Provided material:
==============================
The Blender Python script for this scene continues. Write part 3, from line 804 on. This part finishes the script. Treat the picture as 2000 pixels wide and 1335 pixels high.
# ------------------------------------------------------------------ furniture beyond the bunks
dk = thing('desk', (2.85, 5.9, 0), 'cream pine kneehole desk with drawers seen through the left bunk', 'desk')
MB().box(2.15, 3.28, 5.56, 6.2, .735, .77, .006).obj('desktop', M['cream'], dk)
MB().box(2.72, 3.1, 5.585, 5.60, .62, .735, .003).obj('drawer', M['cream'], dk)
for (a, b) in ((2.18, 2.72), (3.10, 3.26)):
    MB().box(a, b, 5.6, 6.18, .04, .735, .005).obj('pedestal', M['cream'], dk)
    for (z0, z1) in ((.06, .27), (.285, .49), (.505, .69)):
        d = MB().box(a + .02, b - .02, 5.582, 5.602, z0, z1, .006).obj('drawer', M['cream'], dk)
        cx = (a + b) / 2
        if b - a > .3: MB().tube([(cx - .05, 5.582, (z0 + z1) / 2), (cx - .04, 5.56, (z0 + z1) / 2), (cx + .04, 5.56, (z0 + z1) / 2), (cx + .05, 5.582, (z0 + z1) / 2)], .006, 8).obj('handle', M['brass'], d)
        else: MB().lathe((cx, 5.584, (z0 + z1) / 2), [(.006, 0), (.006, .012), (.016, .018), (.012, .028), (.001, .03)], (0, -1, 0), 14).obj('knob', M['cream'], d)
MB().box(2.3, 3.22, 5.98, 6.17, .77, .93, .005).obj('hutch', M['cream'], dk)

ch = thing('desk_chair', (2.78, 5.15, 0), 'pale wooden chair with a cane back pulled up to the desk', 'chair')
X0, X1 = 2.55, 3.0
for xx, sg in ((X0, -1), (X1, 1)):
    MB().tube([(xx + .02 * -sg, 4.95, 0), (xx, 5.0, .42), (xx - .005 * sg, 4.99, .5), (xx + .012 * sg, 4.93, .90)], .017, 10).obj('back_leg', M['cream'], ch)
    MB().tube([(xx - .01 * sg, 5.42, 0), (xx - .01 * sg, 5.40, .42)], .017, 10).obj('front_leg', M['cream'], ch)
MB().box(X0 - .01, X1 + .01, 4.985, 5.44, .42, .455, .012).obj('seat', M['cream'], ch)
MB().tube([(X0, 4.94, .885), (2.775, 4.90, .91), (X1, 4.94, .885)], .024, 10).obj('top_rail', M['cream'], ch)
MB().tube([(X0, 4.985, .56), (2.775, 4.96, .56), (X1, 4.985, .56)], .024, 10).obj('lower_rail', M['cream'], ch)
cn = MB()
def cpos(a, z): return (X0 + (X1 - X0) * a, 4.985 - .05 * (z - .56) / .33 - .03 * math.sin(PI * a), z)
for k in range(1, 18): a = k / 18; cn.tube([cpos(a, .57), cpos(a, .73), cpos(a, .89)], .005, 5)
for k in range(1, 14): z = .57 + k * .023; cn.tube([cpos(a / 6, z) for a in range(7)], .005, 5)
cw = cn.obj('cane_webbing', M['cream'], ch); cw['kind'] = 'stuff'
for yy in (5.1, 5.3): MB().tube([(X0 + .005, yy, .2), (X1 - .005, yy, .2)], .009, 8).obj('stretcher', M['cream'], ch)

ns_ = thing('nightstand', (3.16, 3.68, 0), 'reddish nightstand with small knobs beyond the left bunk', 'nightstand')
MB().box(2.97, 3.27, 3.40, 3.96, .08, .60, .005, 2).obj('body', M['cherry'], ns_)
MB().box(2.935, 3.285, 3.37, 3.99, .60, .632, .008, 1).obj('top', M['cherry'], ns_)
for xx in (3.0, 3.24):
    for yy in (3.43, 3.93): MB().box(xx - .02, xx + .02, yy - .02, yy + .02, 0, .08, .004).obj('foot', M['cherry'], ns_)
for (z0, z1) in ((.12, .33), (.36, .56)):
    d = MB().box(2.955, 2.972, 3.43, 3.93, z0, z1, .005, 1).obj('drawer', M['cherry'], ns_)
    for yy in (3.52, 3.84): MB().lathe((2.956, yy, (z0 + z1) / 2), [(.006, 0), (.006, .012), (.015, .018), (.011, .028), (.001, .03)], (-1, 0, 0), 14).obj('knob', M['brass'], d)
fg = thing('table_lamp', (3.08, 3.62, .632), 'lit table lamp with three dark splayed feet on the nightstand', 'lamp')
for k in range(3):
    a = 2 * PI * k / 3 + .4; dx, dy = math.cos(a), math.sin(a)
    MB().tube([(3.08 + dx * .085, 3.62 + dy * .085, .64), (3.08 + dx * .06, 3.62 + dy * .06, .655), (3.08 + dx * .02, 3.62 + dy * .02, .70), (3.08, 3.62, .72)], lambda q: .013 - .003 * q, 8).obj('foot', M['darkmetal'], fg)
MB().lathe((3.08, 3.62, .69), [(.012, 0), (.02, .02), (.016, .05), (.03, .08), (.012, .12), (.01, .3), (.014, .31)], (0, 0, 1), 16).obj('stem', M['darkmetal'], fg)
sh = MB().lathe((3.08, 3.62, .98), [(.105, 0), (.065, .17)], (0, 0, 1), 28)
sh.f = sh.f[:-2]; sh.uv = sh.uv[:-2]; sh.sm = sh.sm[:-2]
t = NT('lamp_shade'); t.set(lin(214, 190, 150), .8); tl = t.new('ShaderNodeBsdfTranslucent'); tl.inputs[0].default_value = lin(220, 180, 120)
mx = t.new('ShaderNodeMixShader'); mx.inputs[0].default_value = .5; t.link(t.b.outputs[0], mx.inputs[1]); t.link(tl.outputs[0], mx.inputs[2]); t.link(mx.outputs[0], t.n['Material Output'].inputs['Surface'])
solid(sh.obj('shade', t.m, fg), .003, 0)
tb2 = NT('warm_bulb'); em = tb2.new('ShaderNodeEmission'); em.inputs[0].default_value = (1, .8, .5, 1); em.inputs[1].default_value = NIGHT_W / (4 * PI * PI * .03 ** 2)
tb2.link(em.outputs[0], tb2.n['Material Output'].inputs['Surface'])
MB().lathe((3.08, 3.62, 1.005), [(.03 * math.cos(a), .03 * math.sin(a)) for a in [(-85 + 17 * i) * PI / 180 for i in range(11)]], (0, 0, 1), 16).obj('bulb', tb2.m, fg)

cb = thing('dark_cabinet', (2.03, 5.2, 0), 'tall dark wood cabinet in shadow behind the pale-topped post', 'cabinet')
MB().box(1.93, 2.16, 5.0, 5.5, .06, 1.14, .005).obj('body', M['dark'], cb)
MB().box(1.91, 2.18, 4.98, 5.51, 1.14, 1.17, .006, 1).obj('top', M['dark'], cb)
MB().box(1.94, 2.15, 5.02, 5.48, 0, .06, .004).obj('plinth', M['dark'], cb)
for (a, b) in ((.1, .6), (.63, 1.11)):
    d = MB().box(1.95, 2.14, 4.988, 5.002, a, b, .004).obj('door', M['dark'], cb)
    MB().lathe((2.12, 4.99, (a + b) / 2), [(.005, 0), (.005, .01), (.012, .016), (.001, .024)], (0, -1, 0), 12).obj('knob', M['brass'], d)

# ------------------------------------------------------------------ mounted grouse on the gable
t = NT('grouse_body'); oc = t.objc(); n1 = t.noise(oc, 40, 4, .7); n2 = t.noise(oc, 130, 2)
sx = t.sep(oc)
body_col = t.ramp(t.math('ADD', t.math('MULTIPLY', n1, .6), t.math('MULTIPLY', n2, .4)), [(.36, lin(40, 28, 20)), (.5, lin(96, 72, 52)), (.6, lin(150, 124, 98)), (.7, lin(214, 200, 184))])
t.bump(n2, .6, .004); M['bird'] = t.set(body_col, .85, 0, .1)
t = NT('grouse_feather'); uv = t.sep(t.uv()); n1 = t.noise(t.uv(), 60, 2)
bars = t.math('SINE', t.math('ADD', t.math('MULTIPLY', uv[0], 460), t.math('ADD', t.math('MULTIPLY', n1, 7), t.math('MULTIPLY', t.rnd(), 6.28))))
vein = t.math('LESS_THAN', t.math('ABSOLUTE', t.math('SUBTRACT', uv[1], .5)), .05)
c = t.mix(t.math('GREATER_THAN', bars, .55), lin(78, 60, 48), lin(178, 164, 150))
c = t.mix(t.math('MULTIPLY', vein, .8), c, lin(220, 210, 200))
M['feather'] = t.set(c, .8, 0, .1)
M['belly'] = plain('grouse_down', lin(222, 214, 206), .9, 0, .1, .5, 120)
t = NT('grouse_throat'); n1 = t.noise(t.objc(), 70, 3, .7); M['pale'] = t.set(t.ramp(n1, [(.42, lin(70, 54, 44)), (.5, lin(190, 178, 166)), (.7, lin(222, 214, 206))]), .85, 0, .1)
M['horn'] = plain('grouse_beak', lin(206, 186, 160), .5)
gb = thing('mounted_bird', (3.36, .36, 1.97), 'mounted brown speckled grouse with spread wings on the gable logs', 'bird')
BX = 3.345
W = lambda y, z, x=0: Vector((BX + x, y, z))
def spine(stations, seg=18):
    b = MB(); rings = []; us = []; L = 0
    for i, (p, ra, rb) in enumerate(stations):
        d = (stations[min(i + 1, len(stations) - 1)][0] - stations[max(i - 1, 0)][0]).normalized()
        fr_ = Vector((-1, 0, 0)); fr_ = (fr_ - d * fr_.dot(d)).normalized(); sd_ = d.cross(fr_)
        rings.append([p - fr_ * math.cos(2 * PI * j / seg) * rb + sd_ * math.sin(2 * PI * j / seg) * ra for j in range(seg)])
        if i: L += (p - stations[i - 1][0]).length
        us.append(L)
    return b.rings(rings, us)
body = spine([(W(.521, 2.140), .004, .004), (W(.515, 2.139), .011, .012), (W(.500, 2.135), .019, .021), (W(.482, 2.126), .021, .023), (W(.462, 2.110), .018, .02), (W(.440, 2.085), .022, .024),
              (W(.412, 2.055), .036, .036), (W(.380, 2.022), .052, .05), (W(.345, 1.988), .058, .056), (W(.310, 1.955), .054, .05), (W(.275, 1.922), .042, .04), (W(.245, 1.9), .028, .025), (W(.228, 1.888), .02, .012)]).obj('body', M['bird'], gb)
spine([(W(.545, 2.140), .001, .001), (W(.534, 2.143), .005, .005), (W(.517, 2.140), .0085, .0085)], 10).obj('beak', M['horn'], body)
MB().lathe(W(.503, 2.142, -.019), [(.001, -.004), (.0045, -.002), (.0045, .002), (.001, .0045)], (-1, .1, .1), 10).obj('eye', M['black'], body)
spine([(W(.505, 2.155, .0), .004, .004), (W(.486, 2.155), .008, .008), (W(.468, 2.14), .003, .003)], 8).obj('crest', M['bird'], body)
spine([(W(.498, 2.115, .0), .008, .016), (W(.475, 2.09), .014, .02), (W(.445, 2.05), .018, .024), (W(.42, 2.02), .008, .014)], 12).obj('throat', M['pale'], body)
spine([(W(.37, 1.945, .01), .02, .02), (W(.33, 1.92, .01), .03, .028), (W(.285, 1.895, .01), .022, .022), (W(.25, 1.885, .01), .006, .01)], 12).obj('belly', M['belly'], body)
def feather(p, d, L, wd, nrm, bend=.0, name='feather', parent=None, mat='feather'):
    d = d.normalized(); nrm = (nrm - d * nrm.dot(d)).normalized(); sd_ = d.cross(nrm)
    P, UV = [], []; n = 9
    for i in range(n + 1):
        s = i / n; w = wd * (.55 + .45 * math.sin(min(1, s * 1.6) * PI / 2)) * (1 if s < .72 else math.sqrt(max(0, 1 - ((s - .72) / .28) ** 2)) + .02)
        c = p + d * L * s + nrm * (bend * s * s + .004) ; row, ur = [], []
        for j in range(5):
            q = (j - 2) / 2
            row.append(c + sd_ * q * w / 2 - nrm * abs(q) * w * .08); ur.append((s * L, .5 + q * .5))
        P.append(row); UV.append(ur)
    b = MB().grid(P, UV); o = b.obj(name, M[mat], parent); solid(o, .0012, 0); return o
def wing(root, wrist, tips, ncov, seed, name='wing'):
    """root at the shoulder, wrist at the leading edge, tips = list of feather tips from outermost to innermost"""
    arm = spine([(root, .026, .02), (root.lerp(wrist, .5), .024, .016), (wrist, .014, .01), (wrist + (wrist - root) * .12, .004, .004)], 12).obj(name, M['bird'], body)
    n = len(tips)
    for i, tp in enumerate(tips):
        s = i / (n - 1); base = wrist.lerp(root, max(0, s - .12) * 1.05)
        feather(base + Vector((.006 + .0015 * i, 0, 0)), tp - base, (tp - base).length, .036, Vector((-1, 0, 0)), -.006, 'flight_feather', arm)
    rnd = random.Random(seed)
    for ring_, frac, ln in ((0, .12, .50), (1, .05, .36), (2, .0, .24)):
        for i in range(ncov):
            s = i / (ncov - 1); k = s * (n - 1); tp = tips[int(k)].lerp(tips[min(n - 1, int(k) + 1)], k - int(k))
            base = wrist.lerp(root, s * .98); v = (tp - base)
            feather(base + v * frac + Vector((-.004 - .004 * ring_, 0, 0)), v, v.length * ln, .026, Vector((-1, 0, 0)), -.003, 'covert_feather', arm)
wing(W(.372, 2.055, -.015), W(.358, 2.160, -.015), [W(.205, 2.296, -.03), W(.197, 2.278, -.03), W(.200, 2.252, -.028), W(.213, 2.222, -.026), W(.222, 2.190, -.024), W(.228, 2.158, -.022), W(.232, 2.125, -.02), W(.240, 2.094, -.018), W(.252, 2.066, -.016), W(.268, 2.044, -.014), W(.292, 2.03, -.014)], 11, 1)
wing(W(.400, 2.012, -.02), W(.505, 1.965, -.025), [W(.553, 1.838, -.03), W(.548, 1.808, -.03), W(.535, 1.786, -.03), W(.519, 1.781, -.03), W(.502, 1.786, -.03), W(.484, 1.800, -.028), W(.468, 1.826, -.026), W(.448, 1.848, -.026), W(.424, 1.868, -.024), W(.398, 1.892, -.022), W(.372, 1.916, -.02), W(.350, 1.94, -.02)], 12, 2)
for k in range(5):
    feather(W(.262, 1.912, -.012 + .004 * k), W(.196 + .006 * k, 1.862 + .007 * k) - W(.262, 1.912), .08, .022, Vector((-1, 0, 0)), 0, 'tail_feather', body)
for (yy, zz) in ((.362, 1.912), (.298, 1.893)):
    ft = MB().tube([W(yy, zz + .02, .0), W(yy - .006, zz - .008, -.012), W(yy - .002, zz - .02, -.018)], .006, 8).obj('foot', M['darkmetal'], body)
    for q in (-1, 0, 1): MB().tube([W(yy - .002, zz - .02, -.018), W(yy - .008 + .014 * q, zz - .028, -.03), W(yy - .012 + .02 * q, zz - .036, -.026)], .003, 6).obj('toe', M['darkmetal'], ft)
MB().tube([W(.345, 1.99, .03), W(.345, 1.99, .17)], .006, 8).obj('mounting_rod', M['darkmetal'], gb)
==============================
Short problem: Give only the number of lines in the listing above that include the string "from".

Finished answer: 2